Os sócios da holding pretendiam integralizar ao capital social 17 bens imóveis avaliados em valor muito superior, sendo que a diferença entre a conta “capital social” e o valor distribuído aos imóveis foi contabilizada na conta “algo subscrito de quotas, do patrimônio líquido”

O município de jurisdição dos imóveis que seriam transferidos para a holding se recusou a emitir a guia reconhecendo a imunidade integral do imposto sob a justificativa de que a imunidade deveria estar restrita ao valor destinado à conta capital social do balanço da sociedade.

A pretensão do município, à época dos fatos, era exigir o ITVI sobre a diferença positiva entre o valor do capital social da sociedade e o valor histórico (isto é, o valor pago pelos sócios no momento da aquisição do bem imóvel).

O resultado da discussão já é de conhecimento geral dos profissionais que atuam na área tributária. O STF, por 7 votos a 4, fixou a seguinte tese: “A imunidade em relação ao ITBI, prevista no inciso I do parágrafo 2º do artigo 156 da Constituição Federal, não alcança o valor dos bens que exceder o limite do capital social a ser integralizado”.

É de extrema importância reforçar que em nenhum momento foi mencionada qualquer pretensão do município em exigir o ITBI sobre a diferença entre o valor venal e o valor atribuído ao imóvel pelos sócios.
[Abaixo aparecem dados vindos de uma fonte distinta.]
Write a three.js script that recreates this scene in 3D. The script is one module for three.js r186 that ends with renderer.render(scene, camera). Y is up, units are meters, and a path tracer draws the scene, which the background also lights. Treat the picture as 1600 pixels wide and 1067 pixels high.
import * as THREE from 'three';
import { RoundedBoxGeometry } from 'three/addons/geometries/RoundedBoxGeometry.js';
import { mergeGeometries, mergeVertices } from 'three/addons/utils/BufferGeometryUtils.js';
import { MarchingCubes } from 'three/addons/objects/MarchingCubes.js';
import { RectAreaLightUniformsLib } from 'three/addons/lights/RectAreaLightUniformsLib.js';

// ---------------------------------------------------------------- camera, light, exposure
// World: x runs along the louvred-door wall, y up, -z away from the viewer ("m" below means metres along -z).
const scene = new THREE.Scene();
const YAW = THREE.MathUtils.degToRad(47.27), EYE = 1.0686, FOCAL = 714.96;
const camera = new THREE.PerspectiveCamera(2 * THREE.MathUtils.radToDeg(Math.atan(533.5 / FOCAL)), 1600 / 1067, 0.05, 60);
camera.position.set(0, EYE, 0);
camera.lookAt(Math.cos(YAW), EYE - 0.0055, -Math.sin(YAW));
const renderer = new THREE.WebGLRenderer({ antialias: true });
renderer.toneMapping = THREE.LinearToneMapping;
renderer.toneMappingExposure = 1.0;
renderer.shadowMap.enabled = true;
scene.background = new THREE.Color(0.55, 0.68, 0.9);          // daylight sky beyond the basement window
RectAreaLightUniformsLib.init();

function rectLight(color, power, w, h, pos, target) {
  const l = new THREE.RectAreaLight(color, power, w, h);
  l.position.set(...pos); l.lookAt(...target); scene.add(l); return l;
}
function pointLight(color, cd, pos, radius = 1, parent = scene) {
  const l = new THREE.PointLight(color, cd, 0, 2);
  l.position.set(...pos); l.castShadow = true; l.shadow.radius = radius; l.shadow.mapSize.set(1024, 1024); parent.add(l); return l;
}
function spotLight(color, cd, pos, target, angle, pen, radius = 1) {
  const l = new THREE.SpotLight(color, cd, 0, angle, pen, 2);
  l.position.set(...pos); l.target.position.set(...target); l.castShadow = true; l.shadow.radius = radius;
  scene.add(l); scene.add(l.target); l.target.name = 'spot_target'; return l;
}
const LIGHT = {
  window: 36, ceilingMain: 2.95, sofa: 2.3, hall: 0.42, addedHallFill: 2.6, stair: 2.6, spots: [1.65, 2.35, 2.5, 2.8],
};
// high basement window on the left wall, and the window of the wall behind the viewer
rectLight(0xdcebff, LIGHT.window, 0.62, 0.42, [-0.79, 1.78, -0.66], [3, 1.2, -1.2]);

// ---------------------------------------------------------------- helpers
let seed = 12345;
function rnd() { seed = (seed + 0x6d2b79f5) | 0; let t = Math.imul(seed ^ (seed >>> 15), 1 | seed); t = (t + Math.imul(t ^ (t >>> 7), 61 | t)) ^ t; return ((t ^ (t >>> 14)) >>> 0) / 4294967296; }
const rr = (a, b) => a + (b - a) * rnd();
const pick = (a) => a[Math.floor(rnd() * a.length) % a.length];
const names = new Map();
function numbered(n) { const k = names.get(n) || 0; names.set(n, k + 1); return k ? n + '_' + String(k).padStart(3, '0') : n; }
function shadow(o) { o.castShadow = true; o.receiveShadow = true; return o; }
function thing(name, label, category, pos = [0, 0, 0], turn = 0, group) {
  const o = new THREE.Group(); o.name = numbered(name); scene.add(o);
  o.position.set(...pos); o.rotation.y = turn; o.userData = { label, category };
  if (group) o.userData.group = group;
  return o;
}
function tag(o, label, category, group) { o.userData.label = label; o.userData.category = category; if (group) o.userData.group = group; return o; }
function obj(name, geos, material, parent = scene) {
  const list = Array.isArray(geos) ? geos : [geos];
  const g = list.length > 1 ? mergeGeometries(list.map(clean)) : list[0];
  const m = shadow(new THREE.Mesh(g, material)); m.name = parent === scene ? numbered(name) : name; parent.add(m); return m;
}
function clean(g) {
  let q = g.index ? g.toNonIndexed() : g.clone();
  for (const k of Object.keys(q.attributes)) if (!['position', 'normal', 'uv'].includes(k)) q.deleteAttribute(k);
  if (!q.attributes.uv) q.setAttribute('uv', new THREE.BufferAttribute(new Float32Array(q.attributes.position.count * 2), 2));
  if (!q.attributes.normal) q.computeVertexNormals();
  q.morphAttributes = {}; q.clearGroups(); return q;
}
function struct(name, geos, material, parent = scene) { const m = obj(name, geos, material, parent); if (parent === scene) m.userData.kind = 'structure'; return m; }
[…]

O objeto da discussão ficou restrito à destinação do valor atribuído aos imóveis às contas “capital social e “ágio na subscrição de quotas” do patrimônio líquido, e a possibilidade, ou não, de reconhecer a imunidade tributária à parcela do valor destinado a segunda conta do patrimônio
líquido.

Ocorre que, com fundamento exclusivo na leitura da tese fixada pelo STF, os municípios têm exigido o ITBI sobre a diferença positiva entre o valor venal e o valor contábil do bem imóvel, prejudicando o direito constitucional dos contribuintes à imunidade do ITBI nas contribuições ao capital socia de pessoas jurídicas.

E pior, os contribuintes, ao levarem suas demandas ao judiciário, confiantes de que seus pedidos encontraram guarida nos tribunais estaduais, têm de deparado com decisões que se limitam a replicar a tese fixada pelo STF, que, importante reforçar novamente, não avaliou, e sequer confirmou a possibilidade de exigência do ITBI sobre a diferença entre o valor contábil e o valor venal dos imóveis.

Um ano e meio após o julgamento do RE 796.376, nós advogados temos nos deparado com diversas decisões de Tribunais de justiça que, de maneira equivocara, passaram a decidir, com fundamento da ementa da decisão do STF, que se o sócio optar por utilizar o valor de custo (histórico) do imóvel para integrar o capital da sociedade, a diferença positiva entre o valor do capital social subscrito e o valor venal (ou valor venal de referência) do bem imóvel deveria ser tributado pelo ITBI.

Trata-se de um desvirtuamento da tese fixada pelo STF como tentativa dos municípios em exigir o imposto sem fundamento em lei. E não há interpretação extensiva da decisão do Supremo que possa dar suporte a essa exigência – trata-se de violação ao princípio constitucional da estrita legalidade.

Essa indevida interpretação e replicação do entendimento a casos de natureza fática diferentes, além de subsidiar os municípios a pleitearem o ITBI de novos contribuintes que fizeram este tipo de operação societária, traz insegurança jurídica no âmbito judicial para aqueles que já discutiam a matéria.